Musically, it is as absorbing as anything else in this composer’s output. No easy stuff, for sure, often thought-provoking and starkly uncompromising; but I found the whole less strongly compelling than some other Ferneyhough pieces such as the impressive, if equally obscure Transit - of which a re-issue of Decca’s earlier recording made during the LP era is long overdue - or the string quartets. For whatever reason, the music does not grab me by the scruff of the neck, as it so often does. I found myself curiously uninvolved, though by no means bored.

What might be taken for a lukewarm appreciation has nothing to do with the excellent performance that this terribly demanding piece receives. I really admire the conviction and commitment of all the musicians involved, while being strongly impressed by Ferneyhough’s uncompromising intellect. I do not in the least question the composer’s sincerity and integrity, but I simply think that he is asking too many things from his potential audience. I recently came across another Ferneyhough disc (Stradivarius STR 33694) in which the insert notes’ author, Alessandro Melchiorre, wrote that "listening to Brian Ferneyhough’s music, falling under its spell, is like accepting an invitation to enter a labyrinth". I found this an apt description. This is music that leads you through many unexpected turns and twists towards some mysterious goal only known to the composer; but the experience is well worth the effort.

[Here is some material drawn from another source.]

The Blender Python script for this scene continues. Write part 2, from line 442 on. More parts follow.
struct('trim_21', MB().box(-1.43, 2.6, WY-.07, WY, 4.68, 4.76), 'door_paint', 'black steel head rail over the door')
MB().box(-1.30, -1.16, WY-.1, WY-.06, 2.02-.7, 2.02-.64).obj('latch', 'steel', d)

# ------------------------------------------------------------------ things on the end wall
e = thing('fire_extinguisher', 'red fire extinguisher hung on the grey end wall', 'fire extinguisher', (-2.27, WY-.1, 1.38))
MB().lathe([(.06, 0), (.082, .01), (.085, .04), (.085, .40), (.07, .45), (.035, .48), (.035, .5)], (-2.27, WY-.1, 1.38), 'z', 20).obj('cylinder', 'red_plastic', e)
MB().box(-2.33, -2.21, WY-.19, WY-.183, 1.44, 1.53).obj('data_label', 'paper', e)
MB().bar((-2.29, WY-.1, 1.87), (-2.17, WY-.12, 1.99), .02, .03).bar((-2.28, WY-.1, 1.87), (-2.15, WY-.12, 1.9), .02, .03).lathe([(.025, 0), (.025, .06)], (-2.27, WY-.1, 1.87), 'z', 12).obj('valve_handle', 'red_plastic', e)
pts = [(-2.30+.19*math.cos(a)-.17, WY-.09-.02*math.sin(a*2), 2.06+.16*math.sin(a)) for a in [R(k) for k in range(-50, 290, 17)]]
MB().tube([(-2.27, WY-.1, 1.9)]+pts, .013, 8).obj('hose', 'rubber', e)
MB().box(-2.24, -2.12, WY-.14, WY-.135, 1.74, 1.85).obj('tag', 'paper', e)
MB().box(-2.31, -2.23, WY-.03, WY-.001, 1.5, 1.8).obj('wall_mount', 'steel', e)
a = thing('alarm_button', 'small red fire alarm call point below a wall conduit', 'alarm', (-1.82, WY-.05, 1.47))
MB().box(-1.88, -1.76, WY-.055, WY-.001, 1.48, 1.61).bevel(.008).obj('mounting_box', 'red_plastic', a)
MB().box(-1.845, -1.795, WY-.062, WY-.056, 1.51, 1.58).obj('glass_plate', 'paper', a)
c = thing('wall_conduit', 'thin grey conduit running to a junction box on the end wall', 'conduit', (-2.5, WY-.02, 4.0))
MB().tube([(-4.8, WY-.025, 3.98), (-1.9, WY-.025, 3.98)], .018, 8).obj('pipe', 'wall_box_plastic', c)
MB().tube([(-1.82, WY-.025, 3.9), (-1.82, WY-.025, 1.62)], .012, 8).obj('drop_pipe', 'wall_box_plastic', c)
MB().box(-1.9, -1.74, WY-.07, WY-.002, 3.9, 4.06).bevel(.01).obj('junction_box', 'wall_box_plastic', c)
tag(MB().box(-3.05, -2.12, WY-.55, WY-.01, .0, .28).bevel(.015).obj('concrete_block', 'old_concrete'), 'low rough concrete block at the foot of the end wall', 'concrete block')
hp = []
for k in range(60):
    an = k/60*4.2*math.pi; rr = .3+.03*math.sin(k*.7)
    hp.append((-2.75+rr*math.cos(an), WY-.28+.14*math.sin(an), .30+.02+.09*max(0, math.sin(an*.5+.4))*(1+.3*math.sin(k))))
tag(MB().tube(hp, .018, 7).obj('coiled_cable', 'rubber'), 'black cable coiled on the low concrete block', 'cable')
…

In short, I am still not sure whether I like the piece, or whether it really works as an opera. However, it is undoubtedly a major work, not easily grasped as a whole, that does not yield its secrets easily. It will need many repeated hearings as well as close study of the libretto. Unfortunately this is not reprinted in the excellent insert notes by Fabrice Fitch though we do get Bernstein’s synopsis as well as comments by the composer, from all of which I have generously and unashamedly quoted. The libretto and other information may be found on http:/

A major release of a major work, but be prepared to face something quite unusual.